Hezbollah, the Lebanese-based Shi’ite Muslim terror organization, is particularly skilled at propaganda. Hezbollah operates its own TV channel, Al Manar (The Beacon), which routinely broadcasts calls for “Death to America,” age-old antisemitic tropes and promises of the impending destruction of Israel. In 2006,Al Manar was labeled a Specially Designated Global Terrorist Entity by the U.S. Treasury Department, which noted that the channel’s employees were conducting “preoperational surveillance” on behalf of the global terror network.

Similar to Hezbollah, Hamas, the U.S.-designated terror group that controls the Gaza Strip, is also heavily funded by the Islamic Republic of Iran. Hamas also operates its own TV channel, al-Aqsa, which is also watched throughout the Arab world. As the Anti-Defamation League (ADL) has noted, much of the networks “programming that glorifies violence focuses on children, or is geared towards children, including music videos.” One such production had a four-year old girl singing about Hamas’s first female suicide bomber, Reem Riyashi, who is shown blowing herself up and murdering four Israel soldiers. Singing to the camera, the girl proclaims, “I am following Mommy in her foot steps.”

In addition to pulling in recruits and indoctrinating hate, these propaganda outlets push disinformation to a frequently uncritical media. As the Committee for Accuracy in Middle East Reporting in America (CAMERA) has highlighted, Hezbollah provided exaggerated civilian casualty reports during its 2006 war with Israel—many of which were echoed by Western press outlets. Ditto for Hamas, as CAMERA analyst Steve Stotsky noted in a July 29, 2014 TIME magazine analysis which found the terror group was likely trying to pass off terrorist deaths as civilians in an attempt to portray the Israeli military as “indiscriminate.”

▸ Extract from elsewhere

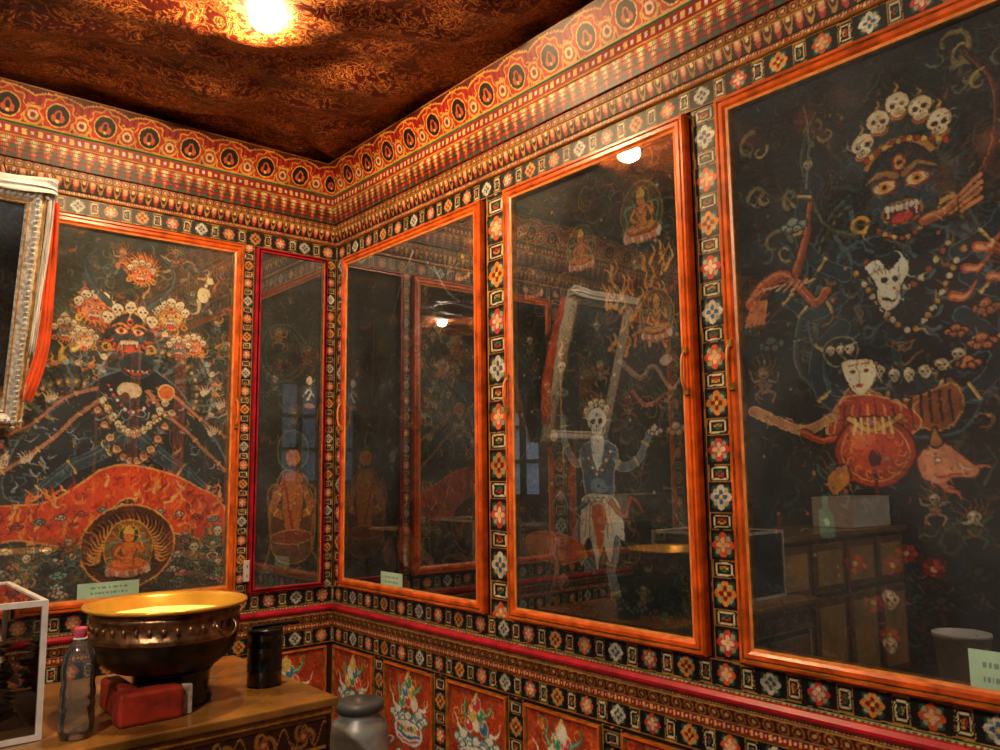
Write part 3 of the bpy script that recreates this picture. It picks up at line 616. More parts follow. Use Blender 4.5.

Intimidation and access are also key in the propaganda war. Douglas Jehl, then a New York Times correspondent and now Washington Post foreign editor acknowledged in June 2003 that threats made him “more cautious as a reporter.” On Iran’s nuclear program and Syrian support for Hezbollah, Mr. Jehl admitted he “wrote about these issues, but couldn’t dig as deeply as he’d like, and did recognize that the more of these [critical] stories one writes, the more difficult it would be to get back in.”

Authoritarian regimes from Havana to Pyongyang employ similar tactics, keeping a tight grip on press coverage and access and operating their own propaganda outlets. For example, when Syrian dictator Bashar al-Assad extended visas to foreign media in October 2016, it was to certain reporters who were shown what the regime wanted them to see.

Another public relations boon exists in the difficulty which largely Western reporters face in covering areas and cultures for which they—and their audiences—have a limited frame of reference. When ABC correspondent John Miller finished a 1998 interview with Osama bin Laden, he famously remarked: “You are like the Middle East version of Teddy Roosevelt.” Publicity like that can’t be bought.